§ Task objective
Starting at the line containing "Reconstruct this image", copy each line exactly, ending with the line containing "random.seed(7)". Leave out everything else.

---- Given data

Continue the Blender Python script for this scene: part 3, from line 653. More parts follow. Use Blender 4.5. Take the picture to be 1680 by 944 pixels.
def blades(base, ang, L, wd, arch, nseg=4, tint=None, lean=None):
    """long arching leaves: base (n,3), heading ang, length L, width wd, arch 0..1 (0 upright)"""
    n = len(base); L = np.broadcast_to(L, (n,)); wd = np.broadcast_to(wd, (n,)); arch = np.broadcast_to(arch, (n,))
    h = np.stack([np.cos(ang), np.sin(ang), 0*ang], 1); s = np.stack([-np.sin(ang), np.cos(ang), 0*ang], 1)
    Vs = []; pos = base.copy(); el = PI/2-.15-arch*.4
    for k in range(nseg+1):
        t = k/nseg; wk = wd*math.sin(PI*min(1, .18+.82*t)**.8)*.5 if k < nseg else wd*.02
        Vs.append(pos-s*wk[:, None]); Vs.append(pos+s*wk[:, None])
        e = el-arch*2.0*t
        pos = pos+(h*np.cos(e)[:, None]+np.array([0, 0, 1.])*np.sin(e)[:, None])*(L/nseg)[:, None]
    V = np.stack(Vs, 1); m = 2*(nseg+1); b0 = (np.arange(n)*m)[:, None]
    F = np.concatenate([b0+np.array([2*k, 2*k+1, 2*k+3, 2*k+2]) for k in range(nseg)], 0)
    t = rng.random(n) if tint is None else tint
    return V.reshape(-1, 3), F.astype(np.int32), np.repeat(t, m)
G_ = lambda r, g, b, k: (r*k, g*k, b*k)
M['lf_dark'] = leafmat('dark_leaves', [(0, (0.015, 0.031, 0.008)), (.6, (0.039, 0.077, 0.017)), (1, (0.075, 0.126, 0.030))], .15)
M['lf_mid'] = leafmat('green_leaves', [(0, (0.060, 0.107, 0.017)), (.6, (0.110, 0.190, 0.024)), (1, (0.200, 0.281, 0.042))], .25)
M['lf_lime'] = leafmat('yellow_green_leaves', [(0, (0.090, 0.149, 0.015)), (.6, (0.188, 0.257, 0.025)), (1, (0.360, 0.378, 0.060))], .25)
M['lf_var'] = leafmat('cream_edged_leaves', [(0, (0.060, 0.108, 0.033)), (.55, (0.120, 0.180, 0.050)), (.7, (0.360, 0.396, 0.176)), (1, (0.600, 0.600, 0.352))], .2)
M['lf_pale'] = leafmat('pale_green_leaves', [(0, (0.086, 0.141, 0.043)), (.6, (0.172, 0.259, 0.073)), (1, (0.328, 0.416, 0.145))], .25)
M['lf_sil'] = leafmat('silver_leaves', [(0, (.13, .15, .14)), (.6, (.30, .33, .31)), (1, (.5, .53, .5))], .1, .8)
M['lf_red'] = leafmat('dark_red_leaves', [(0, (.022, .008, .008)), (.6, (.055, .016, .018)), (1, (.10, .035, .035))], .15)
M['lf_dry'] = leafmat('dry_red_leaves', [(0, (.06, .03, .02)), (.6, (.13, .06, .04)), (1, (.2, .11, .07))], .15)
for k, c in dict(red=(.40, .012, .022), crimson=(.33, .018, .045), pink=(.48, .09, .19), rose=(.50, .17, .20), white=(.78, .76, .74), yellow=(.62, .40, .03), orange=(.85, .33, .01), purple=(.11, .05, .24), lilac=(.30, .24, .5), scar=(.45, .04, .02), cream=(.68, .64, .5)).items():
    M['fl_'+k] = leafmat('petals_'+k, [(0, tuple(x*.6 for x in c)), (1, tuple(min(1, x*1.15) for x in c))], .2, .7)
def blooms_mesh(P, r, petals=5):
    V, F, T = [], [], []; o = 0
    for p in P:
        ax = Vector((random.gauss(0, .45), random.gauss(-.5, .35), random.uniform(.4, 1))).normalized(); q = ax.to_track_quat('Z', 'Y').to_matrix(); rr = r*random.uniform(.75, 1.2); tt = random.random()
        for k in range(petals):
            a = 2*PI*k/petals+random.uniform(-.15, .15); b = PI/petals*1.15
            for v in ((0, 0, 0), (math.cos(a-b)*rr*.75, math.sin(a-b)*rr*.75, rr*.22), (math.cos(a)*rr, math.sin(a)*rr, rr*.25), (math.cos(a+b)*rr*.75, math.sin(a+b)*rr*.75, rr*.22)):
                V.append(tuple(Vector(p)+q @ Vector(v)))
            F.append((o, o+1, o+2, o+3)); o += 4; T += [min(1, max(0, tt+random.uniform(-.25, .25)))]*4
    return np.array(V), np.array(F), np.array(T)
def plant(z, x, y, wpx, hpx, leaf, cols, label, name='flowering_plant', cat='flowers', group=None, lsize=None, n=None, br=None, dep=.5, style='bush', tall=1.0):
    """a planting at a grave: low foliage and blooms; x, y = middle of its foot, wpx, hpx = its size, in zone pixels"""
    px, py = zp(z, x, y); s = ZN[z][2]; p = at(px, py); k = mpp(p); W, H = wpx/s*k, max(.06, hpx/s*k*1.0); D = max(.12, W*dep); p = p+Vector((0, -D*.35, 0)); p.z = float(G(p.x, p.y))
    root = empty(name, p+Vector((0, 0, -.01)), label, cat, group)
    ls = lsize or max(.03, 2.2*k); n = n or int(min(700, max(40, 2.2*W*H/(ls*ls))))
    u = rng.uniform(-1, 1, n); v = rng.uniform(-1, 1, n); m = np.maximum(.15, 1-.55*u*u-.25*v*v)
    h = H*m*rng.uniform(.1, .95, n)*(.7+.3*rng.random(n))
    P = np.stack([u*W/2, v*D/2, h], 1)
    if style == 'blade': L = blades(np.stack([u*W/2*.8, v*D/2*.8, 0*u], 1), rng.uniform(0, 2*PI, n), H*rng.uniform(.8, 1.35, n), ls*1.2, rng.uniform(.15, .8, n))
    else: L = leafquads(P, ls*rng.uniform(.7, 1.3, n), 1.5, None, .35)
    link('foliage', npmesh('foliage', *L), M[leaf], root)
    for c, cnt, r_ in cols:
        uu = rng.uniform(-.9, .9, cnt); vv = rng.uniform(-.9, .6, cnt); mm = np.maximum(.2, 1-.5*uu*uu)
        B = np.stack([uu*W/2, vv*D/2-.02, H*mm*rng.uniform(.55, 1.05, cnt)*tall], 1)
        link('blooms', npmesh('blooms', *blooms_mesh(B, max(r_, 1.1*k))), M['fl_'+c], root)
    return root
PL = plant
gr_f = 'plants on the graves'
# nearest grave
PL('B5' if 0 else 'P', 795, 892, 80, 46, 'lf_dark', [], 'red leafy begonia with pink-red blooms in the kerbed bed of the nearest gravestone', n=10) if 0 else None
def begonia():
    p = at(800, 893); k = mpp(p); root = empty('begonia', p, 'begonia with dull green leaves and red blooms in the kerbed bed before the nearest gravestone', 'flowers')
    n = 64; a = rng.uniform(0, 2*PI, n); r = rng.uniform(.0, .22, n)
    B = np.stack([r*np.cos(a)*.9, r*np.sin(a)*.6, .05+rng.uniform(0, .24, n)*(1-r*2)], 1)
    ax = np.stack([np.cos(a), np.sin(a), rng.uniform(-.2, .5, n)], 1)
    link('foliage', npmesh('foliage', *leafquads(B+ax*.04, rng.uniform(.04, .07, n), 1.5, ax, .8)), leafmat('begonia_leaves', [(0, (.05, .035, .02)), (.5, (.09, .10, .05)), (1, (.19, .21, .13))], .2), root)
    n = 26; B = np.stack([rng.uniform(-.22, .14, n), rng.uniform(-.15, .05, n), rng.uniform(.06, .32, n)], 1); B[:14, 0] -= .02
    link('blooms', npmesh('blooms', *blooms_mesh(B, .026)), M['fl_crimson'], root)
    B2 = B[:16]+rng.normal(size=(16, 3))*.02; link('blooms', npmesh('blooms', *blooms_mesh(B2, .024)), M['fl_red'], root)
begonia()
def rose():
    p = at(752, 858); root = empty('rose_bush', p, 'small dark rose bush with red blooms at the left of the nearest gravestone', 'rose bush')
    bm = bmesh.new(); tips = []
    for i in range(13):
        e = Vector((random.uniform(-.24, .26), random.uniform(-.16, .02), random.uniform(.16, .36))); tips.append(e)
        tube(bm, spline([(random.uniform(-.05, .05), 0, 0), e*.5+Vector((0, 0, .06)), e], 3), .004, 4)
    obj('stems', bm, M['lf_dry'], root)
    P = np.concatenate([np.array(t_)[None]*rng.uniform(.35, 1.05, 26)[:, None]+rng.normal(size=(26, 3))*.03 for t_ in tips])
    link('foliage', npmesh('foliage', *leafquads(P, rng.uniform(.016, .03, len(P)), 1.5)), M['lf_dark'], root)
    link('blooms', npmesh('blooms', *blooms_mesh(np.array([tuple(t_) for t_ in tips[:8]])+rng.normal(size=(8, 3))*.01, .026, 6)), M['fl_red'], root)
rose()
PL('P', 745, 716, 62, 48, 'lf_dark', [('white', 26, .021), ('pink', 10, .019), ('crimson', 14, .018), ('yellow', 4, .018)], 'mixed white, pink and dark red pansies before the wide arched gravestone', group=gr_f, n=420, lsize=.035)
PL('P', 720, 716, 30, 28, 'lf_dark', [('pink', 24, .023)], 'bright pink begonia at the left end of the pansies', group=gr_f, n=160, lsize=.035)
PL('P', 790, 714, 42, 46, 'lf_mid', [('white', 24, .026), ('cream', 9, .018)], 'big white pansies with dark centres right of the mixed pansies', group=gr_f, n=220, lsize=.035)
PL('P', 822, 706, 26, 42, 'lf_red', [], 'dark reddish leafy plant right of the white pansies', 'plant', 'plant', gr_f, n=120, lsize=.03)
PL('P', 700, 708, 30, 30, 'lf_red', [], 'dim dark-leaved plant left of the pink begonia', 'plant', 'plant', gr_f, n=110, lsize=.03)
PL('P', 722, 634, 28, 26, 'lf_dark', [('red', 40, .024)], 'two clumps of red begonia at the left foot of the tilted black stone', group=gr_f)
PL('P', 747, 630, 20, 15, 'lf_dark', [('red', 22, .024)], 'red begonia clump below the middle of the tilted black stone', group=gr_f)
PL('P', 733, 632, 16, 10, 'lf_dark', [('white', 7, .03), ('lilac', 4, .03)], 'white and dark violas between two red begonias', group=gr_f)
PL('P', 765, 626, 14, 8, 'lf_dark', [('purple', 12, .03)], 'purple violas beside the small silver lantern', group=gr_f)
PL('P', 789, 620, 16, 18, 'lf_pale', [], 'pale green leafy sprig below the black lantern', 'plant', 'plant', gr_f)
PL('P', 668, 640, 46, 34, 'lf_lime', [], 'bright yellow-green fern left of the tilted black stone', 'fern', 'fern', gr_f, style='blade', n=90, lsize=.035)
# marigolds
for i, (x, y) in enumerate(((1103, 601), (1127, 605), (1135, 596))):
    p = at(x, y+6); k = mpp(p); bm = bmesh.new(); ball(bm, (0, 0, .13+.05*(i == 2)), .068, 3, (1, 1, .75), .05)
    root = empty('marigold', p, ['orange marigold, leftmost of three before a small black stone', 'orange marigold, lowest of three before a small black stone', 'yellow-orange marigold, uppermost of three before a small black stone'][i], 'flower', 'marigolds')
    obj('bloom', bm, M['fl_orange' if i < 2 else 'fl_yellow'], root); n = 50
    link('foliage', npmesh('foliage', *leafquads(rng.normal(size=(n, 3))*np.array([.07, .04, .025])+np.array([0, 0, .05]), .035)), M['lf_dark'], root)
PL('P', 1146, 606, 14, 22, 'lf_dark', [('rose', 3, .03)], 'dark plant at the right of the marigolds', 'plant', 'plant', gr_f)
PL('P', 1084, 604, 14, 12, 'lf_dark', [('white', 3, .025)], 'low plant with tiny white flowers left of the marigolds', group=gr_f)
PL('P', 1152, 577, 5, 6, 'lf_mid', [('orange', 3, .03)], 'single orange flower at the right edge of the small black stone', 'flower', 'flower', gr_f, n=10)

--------
---- Given data

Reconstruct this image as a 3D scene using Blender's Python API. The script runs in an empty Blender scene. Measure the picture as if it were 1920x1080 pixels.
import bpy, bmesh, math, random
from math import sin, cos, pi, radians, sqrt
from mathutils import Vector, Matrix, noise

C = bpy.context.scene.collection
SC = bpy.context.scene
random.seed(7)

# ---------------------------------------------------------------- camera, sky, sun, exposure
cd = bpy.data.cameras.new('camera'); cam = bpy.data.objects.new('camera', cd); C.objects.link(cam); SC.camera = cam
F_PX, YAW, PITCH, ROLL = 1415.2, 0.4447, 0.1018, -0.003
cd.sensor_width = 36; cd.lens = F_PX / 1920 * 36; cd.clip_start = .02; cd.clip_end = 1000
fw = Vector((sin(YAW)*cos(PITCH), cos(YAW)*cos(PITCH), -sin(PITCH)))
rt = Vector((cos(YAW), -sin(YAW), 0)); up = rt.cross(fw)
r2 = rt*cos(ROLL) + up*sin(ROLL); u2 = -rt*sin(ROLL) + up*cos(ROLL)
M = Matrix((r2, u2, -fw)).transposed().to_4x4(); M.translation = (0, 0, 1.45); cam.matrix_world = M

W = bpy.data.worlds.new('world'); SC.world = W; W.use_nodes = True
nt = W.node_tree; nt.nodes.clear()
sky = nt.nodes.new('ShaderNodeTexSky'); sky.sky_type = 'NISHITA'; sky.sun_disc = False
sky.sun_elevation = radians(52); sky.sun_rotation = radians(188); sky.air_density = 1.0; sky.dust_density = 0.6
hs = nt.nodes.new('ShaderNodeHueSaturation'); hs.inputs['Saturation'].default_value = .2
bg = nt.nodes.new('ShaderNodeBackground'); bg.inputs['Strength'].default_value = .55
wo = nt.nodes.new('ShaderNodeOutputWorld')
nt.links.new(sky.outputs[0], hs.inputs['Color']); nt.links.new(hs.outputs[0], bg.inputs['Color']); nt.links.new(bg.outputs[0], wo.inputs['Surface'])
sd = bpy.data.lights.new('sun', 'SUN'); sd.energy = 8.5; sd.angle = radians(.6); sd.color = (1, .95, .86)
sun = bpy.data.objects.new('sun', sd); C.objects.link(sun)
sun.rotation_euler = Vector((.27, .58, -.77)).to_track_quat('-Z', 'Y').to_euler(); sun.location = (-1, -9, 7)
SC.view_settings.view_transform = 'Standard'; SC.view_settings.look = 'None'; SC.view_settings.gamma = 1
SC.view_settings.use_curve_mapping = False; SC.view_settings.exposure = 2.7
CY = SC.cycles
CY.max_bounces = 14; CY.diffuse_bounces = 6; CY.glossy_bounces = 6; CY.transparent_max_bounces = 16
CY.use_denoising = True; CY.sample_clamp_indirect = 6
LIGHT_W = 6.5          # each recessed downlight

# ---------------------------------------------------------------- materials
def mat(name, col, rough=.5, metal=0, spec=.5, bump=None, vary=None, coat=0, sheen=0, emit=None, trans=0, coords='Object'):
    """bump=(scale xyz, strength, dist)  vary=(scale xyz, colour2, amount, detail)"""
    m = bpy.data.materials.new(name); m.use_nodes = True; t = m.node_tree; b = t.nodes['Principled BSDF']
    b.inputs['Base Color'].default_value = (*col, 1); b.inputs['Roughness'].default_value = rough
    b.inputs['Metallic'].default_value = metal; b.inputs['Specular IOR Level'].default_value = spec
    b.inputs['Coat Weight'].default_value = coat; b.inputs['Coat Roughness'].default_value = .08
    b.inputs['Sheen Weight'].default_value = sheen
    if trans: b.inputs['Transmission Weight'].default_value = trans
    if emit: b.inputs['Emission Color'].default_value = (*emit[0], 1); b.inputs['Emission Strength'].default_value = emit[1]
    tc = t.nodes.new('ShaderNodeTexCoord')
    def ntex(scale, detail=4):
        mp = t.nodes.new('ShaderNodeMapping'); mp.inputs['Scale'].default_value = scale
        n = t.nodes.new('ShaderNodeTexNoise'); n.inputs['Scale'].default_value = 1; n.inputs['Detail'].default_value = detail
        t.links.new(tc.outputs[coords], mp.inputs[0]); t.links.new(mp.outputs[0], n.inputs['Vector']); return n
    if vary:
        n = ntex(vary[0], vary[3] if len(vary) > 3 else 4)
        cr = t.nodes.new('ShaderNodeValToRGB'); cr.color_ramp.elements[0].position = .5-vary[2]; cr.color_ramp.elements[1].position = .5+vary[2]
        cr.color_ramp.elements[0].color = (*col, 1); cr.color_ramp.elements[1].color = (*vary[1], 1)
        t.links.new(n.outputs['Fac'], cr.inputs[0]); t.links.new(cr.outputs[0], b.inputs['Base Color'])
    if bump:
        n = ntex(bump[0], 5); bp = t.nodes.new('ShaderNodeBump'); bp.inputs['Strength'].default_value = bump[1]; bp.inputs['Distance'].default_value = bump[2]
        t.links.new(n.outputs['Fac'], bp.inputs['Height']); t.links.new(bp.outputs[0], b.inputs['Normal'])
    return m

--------

§ Reply to the task
Reconstruct this image as a 3D scene using Blender's Python API. The script runs in an empty Blender scene. Measure the picture as if it were 1920x1080 pixels.
import bpy, bmesh, math, random
from math import sin, cos, pi, radians, sqrt
from mathutils import Vector, Matrix, noise

C = bpy.context.scene.collection
SC = bpy.context.scene
random.seed(7)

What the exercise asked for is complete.